If polls in the US are proven correct, the day the election is initiated - if Gantz decides to dismantle the government after seeing that no budget is being prepared - could be a day after Netanyahu’s close ally, US President Donald Trump, loses the presidency, which could weaken Netanyahu further. The Israeli election could take place at the beginning of February, days after Netanyahu’s trial intensifies, forcing him to come to court instead of going on the campaign trail.
But in the Likud, they are so convinced that Gantz is bluffing again that Finance Minister Israel Katz went on three channels simultaneously Thursday night to announce that the 2021 budget cannot be ready by December, and Gantz would not get his way.
“Out of deep concern over their crashing poll numbers and amid internal discord, it’s clear Blue and White is engaging in a strategy of resistance from within the government to try to get back the votes they lost to Yesh Atid,” a source close to Netanyahu said. “This is a fruitless strategy that will only further turn off the public at a time when unity is critical in the fight against corona.”
Sources close to Gantz said it is time for the Likud to start taking him seriously. Unlike when he threatened Netanyahu before, this time, Gantz is so sick of the way the prime minister is treating him that he is eager to bring him down, they said.

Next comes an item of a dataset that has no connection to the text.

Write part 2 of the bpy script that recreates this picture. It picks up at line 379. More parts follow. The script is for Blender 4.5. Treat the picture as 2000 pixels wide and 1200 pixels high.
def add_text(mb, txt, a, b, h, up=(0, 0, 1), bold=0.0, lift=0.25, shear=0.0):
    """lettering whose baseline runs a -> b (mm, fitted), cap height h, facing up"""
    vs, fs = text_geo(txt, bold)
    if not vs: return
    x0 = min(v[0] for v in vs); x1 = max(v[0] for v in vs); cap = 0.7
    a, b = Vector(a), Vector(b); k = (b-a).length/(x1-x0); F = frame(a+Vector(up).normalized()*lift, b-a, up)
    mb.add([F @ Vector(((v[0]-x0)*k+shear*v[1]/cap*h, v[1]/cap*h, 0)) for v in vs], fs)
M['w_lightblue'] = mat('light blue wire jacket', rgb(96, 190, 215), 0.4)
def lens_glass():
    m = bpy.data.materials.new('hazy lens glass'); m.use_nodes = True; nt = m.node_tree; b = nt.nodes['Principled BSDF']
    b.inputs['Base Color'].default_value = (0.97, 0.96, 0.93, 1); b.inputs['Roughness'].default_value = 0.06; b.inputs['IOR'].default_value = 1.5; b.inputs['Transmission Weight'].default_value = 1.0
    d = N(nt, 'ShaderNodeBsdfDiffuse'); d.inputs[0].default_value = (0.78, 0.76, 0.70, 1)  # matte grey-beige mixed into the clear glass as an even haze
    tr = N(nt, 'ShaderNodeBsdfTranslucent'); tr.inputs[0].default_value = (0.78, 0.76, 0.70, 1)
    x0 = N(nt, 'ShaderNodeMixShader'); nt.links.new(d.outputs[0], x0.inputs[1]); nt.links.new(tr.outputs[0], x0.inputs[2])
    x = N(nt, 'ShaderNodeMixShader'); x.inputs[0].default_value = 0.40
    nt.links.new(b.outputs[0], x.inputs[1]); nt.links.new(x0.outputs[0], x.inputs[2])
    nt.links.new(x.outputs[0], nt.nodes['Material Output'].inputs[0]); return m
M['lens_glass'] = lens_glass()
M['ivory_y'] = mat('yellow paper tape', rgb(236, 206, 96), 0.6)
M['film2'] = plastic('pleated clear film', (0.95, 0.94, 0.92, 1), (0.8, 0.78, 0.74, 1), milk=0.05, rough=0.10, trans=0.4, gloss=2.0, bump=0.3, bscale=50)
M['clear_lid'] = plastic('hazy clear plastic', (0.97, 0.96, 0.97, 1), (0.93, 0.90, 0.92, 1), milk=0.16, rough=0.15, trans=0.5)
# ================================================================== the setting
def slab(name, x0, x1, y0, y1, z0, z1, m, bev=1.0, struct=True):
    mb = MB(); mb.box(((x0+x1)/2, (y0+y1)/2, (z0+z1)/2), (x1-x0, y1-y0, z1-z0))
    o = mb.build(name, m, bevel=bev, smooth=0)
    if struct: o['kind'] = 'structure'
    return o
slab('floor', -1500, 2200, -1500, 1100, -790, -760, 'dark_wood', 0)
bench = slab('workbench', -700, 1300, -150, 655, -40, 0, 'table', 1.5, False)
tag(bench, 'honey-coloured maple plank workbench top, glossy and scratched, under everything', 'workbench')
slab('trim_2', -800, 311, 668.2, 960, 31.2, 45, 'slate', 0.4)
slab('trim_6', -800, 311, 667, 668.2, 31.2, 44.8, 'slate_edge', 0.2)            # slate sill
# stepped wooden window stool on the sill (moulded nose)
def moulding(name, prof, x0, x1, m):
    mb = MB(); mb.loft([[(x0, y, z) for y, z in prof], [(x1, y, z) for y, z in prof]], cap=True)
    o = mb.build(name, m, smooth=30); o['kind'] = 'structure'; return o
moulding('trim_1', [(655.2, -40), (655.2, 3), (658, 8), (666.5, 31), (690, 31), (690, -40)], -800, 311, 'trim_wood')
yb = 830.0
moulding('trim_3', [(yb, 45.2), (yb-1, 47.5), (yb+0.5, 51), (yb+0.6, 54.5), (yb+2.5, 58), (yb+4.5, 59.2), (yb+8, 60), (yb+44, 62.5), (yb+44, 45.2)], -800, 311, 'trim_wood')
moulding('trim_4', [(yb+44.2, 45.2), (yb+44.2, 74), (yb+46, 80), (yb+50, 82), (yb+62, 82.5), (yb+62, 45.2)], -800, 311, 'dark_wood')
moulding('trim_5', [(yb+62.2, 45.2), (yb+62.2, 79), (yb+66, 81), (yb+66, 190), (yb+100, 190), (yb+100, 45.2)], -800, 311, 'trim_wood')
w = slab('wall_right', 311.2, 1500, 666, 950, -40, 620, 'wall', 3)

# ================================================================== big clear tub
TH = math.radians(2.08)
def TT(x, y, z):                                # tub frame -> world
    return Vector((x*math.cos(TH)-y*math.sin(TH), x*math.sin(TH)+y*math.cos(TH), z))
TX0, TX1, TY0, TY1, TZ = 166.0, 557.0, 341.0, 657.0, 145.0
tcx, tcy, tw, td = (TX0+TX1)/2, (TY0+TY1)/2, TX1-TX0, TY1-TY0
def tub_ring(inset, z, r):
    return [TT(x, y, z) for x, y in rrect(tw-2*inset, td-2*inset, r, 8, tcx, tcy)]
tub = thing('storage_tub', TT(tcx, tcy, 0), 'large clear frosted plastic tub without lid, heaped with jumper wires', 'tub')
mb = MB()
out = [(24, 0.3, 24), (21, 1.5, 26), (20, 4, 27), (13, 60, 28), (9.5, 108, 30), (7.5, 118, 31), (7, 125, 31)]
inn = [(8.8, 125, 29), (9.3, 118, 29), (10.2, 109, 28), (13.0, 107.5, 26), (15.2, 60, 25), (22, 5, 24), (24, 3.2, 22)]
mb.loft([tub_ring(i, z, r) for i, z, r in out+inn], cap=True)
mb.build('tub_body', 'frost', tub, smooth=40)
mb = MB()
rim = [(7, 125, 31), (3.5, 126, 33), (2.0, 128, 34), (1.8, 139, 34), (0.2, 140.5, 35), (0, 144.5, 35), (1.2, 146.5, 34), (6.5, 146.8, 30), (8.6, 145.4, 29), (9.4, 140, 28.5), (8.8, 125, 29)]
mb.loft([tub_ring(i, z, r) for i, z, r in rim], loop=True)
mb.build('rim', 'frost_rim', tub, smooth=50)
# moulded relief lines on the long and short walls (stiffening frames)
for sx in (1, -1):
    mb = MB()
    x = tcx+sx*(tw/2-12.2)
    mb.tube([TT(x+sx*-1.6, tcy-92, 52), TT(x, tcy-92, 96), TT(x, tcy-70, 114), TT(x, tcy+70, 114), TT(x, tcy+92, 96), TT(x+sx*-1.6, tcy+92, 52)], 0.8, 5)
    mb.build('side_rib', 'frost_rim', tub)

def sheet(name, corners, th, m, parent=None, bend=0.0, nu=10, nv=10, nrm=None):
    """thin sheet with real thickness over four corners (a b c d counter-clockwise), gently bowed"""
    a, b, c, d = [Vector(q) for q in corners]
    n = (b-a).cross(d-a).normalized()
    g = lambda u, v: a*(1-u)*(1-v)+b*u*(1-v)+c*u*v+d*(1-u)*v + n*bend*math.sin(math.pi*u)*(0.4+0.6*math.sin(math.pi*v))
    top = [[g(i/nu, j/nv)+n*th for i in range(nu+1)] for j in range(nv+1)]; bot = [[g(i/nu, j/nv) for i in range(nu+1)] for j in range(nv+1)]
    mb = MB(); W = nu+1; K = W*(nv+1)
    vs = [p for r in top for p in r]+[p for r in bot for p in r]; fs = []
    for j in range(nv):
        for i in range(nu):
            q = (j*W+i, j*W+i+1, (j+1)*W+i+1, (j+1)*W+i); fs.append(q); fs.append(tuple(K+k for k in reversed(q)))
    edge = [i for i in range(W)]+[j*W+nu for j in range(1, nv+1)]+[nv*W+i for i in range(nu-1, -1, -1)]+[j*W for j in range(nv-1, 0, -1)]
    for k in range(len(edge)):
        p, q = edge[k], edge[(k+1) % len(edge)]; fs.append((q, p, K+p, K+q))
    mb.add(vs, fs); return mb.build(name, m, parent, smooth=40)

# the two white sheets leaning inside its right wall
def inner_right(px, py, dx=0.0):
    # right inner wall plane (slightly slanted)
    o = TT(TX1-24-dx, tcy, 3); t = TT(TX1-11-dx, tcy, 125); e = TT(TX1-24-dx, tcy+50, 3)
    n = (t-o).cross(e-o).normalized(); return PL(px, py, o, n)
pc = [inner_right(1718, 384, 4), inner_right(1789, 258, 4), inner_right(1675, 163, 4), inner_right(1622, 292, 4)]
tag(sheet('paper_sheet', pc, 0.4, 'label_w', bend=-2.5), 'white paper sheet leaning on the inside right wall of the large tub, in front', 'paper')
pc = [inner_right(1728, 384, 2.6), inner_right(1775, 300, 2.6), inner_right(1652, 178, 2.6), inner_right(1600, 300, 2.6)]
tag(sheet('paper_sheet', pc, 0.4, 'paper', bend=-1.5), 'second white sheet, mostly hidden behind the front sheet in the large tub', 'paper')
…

Gantz has crossed the Rubicon, and he is ready to join his former allies Yair Lapid and Moshe Ya’alon in the “anyone but Bibi” camp, they said.
But he is still giving Netanyahu one more chance to do what Gantz does not believe the prime minister will do: finally facilitate a functioning government that can properly serve the people.
“The government has not been allowed to function,” a source close to Gantz lamented. “There is no budget, no real cabinet meetings, no ministerial committee on legislation. If we go to elections, it would be Bibi’s fault, not ours. But if a budget passes, there is no more exit date for Netanyahu to initiate an election, and we can finally start to govern.”
Who should be believed? Recent history would indicate that neither side has been particularly adept at keeping its campaign promises, so trusting either of them would be a gamble.
Within two weeks it will be clear who played the stronger hand and who folded under pressure.